Seit der Öffnung der Berliner Mauer und dem Ende der kommunistischen Parteien wird das Thema Judentum und Bolschewismus nur noch an Gedenktagen abgehandelt. Doch die ideologischen Positionen, die diesen Mythos genährt haben, bestehen fort – wenn auch in neuen Konstellationen. Während der 1930er Jahre träumte die reaktionäre Rechte davon, das christliche Europa zu einem Bollwerk gegen die judäo-bolschewistische Bedrohung zu machen. Heute benutzen rechtsextreme Splittergruppen den Mythos als Kampfinstrument gegen die angebliche „Islamisierung“ Westeuropas.

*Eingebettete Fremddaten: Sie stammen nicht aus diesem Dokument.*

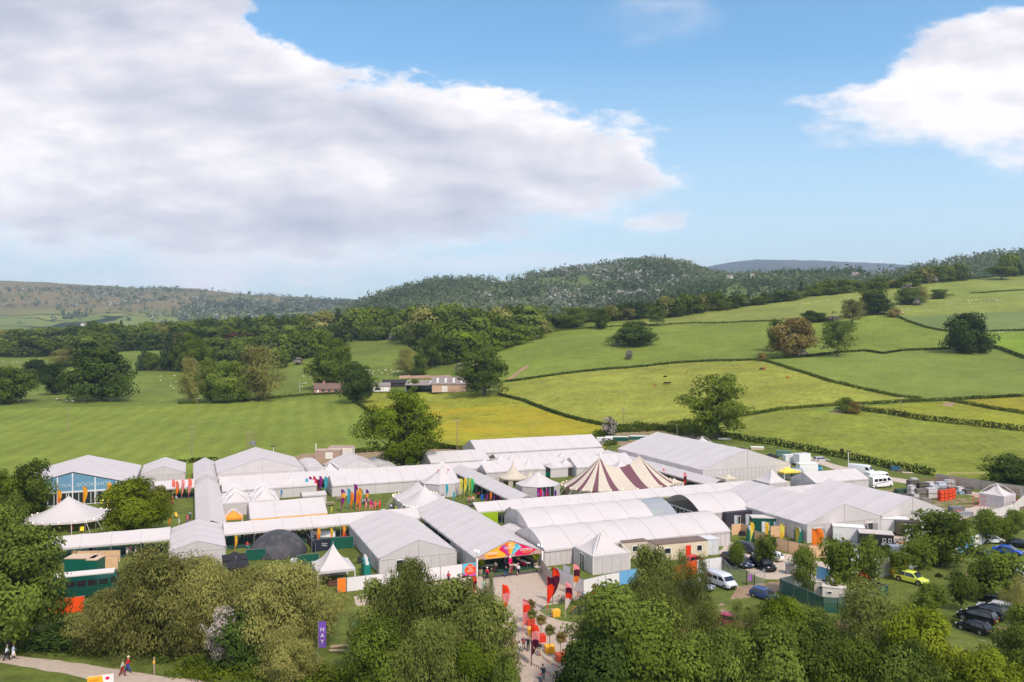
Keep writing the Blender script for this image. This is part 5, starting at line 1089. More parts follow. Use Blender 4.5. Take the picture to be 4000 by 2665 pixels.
# ------------------------------------------------------------------ flags
FC = dict(teal=(64, 178, 196), purple=(110, 50, 140), plum=(150, 40, 130), orange=(250, 130, 40), red=(245, 60, 25), pink=(250, 150, 150), mag=(225, 25, 90), yellow=(245, 195, 60), gold=(250, 170, 50), lilac=(165, 95, 190), maroon=(85, 20, 45),
          white=(225, 215, 205), green=(80, 200, 120), lemon=(228, 214, 90), salmon=(246, 120, 100), violet=(85, 50, 150), olive=(150, 135, 50), blue=(70, 150, 205), mint=(70, 190, 160))
def fm(c): return mat("flag_"+c, lin(FC[c]), .7, trans=.35)
PST = MB(); PST.tube([(0, 0, 0), (0, 0, 1)], [1, .7], 6); PSTME = PST.mesh("pole", STEEL)
def flag(px, py, hpx, colors, label, group="tall feather flags", w=None, name="feather_flag", D=None, rz=None, poleh=1.):
    P = at(px, py) if D is None else Vector(((px-2000)/F*D, D, 0)); h = hpx*P.y/F; w = w or h*.17; e = empty(name, P, R.uniform(-.25, .25) if rz is None else rz, label, "flag", group)
    inst("pole", PSTME, e, (0, 0, 0), 0, (.045, .045, h*poleh), [fm(colors[-1])])
    n, m = (44, 6) if h > 4 else (24, 5); g = MB(); ph = R.uniform(0, 6)
    for i in range(n+1):
        t = i/n; z = h*(.22+.78*t); ww = w*(math.sin(math.pi*clamp(1.02-t)**.62)**.8*.95+.05)*(1. if t < .97 else .4)
        for j in range(m+1): s = j/m; g.v.append((ww*s, .16*w*math.sin(s*4+t*7+ph)*s, z-ww*.25*s*(1-t)))
    nb = len(colors)
    for i in range(n):
        for j in range(m):
            a = i*(m+1)+j; g.f.append((a, a+1, a+m+2, a+m+1)); t = 1-(i+.5)/n+.05*math.sin(j*.55); g.m.append(int(clamp(t*nb, 0, nb-.01)))
    g.build("banner", [fm(c) for c in colors], e, smooth=True); return e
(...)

Auch die Fanatiker, die von einer weißen Vorherrschaft schwärmen, haben den Muslimen den Kampf angesagt. Dabei lassen sie sich von Texten wie den „Turner-Tagebüchern“ inspirieren. In diesem 1978 erschienenen Roman des Amerikaners Andrew Macdonald (ein Pseudonym des rechtsradikalen Aktivisten William Luther Pierce) wird von einer Verschwörung zwischen Juden, Schwarzen und Kommunisten fabuliert, die auf die weltweite Vernichtung der „weißen Rasse“ ziele. Der Boden der Paranoia, auf dem auch die frühere Mär vom jüdischen Komplott gedieh, ist also weiterhin fruchtbar.